# GOAL OF THE EXERCISE
Please restate, exactly as written, the lines running from the beginning of the material through the line that has "from mathutils.bvhtree import BVHTree" in it.

# GIVEN DATA

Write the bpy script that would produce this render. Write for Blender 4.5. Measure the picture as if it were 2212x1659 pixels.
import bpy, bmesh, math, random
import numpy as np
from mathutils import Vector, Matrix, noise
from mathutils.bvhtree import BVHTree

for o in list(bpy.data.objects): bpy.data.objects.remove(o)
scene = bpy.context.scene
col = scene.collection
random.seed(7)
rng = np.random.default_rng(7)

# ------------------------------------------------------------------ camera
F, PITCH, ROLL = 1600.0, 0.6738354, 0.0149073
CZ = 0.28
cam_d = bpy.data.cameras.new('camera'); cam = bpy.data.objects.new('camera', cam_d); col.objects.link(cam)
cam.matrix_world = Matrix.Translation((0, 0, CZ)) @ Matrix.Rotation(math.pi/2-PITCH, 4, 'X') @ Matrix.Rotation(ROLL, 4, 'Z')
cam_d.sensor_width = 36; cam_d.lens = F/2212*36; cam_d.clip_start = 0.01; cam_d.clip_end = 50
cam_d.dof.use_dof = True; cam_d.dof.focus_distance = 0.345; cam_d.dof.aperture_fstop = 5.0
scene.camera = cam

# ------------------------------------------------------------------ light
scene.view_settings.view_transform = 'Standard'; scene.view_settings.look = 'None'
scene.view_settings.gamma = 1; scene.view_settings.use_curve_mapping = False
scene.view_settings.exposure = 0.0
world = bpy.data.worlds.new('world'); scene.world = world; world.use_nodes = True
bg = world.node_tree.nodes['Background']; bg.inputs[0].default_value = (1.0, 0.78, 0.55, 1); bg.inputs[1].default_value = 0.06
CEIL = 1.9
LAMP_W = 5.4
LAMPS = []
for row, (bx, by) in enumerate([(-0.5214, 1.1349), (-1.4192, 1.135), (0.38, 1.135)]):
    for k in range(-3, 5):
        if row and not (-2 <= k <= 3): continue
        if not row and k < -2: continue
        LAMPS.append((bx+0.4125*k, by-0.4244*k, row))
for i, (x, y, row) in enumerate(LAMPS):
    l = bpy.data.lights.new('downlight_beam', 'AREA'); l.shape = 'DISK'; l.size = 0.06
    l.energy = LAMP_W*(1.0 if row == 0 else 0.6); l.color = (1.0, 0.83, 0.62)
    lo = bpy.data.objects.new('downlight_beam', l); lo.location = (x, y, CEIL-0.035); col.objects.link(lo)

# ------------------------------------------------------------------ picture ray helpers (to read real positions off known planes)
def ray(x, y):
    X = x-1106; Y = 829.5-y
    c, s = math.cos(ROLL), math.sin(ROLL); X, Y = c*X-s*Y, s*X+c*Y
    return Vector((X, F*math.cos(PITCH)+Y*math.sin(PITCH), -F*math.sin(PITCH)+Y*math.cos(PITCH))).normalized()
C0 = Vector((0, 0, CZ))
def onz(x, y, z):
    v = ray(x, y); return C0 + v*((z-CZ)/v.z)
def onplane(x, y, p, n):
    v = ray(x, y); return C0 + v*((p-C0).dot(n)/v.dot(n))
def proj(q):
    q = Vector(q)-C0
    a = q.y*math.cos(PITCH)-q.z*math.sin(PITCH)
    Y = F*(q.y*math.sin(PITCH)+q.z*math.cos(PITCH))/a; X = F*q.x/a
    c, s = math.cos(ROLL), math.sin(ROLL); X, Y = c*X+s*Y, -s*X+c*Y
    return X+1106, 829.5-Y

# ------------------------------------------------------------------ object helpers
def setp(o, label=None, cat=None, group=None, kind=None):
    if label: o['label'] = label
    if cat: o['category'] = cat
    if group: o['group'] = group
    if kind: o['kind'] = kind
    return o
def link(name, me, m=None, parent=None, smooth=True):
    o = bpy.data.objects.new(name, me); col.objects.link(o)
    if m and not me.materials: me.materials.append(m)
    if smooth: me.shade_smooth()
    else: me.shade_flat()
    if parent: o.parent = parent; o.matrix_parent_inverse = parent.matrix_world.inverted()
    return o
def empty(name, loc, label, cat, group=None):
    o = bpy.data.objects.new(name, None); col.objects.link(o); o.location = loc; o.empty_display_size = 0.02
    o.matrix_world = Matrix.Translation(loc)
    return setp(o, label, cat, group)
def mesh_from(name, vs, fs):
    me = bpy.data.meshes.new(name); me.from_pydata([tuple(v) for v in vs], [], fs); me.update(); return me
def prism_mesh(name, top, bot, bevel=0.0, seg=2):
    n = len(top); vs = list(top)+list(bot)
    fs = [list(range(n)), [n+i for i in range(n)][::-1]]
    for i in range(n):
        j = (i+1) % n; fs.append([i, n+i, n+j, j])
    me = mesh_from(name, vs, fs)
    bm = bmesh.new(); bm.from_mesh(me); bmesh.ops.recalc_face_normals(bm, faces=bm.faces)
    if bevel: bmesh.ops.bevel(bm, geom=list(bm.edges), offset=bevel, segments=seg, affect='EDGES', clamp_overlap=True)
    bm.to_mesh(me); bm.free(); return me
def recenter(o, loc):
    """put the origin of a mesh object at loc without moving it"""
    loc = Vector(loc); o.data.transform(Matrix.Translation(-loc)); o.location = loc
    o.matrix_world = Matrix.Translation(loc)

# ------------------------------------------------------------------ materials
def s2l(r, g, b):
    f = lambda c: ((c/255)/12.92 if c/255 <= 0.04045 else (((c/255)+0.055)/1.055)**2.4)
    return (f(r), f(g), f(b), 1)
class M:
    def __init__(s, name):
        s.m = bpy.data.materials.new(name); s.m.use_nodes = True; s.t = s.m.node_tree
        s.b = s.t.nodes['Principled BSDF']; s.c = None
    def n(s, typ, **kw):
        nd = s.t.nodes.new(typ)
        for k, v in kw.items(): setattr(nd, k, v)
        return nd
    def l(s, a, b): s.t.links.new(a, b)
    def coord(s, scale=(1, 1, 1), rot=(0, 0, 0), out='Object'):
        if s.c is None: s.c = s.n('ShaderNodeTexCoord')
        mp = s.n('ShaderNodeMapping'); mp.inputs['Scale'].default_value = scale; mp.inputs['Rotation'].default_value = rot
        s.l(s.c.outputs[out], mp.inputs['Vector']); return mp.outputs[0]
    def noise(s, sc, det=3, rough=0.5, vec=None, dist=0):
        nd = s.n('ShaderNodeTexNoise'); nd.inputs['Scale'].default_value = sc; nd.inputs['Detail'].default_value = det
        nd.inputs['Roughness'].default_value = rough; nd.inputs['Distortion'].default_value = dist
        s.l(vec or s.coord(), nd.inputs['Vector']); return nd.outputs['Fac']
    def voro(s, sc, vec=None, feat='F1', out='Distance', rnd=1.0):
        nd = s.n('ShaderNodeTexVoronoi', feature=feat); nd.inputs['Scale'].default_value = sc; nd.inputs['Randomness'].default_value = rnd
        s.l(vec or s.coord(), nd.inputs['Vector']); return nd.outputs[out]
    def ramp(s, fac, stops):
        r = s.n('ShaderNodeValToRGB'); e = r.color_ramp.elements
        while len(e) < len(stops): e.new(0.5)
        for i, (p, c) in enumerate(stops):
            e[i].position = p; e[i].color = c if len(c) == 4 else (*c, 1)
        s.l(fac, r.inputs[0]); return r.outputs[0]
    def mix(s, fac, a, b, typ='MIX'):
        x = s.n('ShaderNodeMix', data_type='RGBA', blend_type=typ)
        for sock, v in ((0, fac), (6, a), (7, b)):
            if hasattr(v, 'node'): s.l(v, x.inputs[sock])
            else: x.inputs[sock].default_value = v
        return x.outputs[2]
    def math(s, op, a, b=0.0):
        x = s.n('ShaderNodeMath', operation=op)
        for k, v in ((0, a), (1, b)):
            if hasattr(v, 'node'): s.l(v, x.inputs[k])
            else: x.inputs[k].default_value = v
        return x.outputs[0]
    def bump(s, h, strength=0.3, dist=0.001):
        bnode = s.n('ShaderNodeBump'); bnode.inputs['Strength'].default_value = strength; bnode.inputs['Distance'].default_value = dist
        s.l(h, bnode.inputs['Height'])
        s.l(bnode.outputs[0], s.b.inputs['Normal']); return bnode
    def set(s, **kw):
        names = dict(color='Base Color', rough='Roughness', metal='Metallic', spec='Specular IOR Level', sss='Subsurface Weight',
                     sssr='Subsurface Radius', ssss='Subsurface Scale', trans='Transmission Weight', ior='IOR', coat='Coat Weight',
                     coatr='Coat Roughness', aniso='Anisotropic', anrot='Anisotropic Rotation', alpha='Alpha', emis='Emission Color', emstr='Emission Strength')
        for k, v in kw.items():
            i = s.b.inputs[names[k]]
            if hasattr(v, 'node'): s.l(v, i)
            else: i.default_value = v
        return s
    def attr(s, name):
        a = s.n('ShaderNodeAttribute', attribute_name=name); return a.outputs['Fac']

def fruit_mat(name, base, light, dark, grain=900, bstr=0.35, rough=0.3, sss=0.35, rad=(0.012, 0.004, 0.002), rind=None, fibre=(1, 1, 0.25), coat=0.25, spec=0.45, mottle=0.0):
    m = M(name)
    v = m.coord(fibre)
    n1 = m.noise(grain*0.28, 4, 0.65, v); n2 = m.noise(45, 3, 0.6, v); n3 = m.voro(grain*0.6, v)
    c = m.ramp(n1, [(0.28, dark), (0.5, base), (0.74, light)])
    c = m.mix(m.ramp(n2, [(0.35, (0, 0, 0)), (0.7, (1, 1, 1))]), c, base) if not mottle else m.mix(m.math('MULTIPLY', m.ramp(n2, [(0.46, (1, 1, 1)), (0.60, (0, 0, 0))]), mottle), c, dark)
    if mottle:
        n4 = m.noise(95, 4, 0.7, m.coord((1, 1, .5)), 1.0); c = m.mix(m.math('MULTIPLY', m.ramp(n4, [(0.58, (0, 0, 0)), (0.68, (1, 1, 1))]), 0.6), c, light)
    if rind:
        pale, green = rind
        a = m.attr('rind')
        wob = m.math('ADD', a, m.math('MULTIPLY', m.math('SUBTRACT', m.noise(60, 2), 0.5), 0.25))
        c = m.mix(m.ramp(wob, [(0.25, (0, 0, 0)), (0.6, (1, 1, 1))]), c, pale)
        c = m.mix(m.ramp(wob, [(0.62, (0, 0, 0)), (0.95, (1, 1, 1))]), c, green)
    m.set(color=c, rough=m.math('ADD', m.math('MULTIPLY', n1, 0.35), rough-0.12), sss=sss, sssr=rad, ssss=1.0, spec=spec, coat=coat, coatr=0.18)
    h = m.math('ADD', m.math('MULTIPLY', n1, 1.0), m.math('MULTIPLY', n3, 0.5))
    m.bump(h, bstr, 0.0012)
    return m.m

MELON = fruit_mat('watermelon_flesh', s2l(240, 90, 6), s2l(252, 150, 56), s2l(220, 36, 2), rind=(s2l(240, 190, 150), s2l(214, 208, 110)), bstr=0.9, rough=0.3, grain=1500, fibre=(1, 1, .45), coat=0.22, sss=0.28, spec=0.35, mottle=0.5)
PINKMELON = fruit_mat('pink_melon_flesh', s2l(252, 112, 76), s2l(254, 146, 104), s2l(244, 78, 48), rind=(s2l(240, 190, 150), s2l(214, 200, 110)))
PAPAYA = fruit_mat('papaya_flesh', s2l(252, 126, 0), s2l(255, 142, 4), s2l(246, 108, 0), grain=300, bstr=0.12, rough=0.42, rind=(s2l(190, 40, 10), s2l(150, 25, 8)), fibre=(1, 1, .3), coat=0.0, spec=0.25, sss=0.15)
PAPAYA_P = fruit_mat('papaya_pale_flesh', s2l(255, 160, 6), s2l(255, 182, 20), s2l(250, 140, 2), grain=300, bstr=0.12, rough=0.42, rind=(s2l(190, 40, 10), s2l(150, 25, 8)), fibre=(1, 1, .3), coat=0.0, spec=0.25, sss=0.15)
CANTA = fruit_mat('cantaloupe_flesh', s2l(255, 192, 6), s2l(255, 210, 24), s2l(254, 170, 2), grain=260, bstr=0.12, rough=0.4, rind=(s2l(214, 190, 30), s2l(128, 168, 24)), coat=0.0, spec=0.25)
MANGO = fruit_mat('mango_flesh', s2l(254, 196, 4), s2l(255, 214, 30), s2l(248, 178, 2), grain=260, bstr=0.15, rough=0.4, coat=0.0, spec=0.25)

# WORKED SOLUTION
Write the bpy script that would produce this render. Write for Blender 4.5. Measure the picture as if it were 2212x1659 pixels.
import bpy, bmesh, math, random
import numpy as np
from mathutils import Vector, Matrix, noise
from mathutils.bvhtree import BVHTree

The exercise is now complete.